Alors, pourquoi éprouver ce plaisir à lire Alan Watts ? Tant qu'il y aura quelques personnalités capables de ce parler vrai, même si il est légèrement entaché de vernis utopique et bien pensant, on se reprend à espérer à un avenir différent. Malheureusement, cet avenir ne pourra être différent que pour un nombre de gens bien limité. Ceux qui s'inscrivent dans les rares marges encore existantes, ou qui cherchent des niches protectrices. Mais le plus grand nombre continuera à acheter de la nourriture industrielle, à avaler sans plaisir mais avec goinfrerie des plats trop salés, trop gras, trop sucrés, trop… Trop de trop. Trop regarder la télé. Trop acheter de gadgets inutiles. Trop de trop. La croissance névrotique, dit-il, particulièrement sensible dans la déferlante de jouets pour des enfants élevés dans la civilisation drugstore, où "on ne vit que de hamburgers, de hot dogs, d'ice-cream, de pop-corn".
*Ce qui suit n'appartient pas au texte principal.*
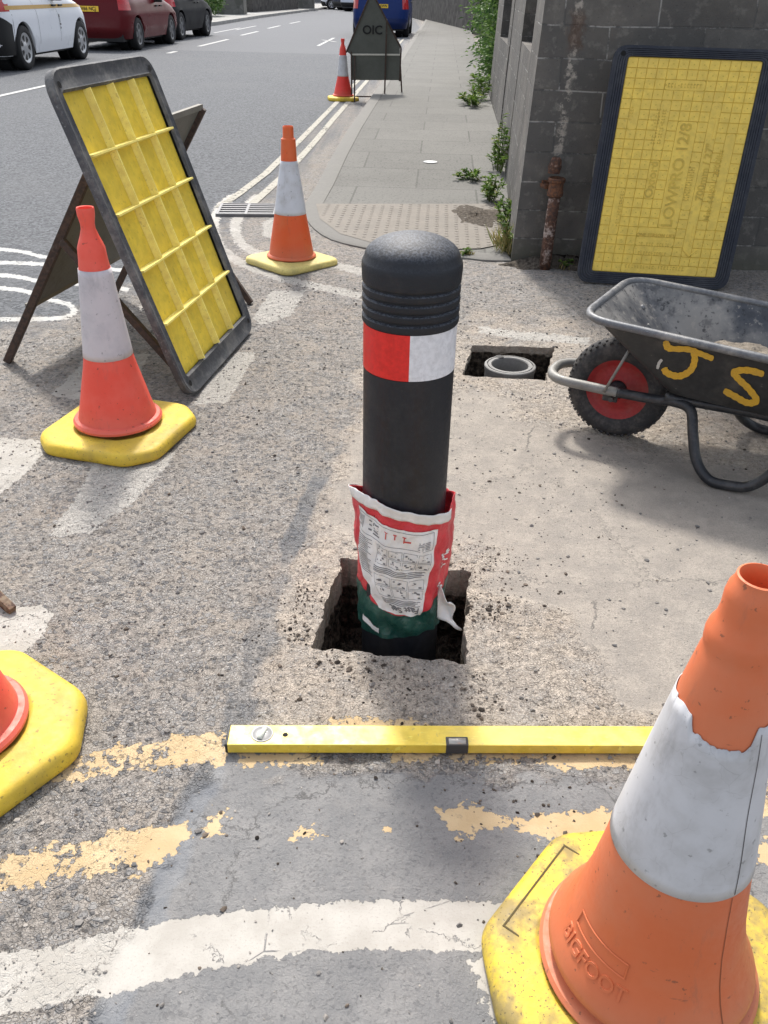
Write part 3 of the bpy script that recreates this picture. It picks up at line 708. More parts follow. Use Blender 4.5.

Comment la société américaine pouvait-elle recevoir les critiques et les messages de ce personnage il y a 40 ou 50 ans ? propos de doux farfelu, hurluberlu sympathique mais irréaliste ? J'aimerai savoir si il a eu une influence, si son enseignement a permis que survivent des îlots de résistance à la croissance effrénée qui couvre la planète de déchets non seulement inutiles mais nuisibles.

Je sais que vient d'être réédité un livre de 1936, l'Esprit du zen. Donc un courant perdure, qu'il faudrait peut-être savoir suivre. Je m'émerveille de la pérennité des textes… Par hasard je saisis un livre sur une étagère, et me voici au cœur d'une réflexion toujours d'actualité, 50 ans après. Miracle de l'imprimerie, de l'édition, et des bibliothèques. Mais miracle à la merci d'un désherbage rapide, par délabrement du livre lui-même, méconnaissance ou choix plus idéologique d'élimination. Le livre lui-même à un aspect un peu minable. La collection Médiations chez Denoël Gonthier a mal vieilli, le papier est très jauni, l'ensemble n'incite pas à la lecture. Ce n'est pas "vendeur". Oui mais. Le texte est là, dans sa vérité de l'époque, et dans sa permanence historique. Des pépites oubliées, tellement précieuses.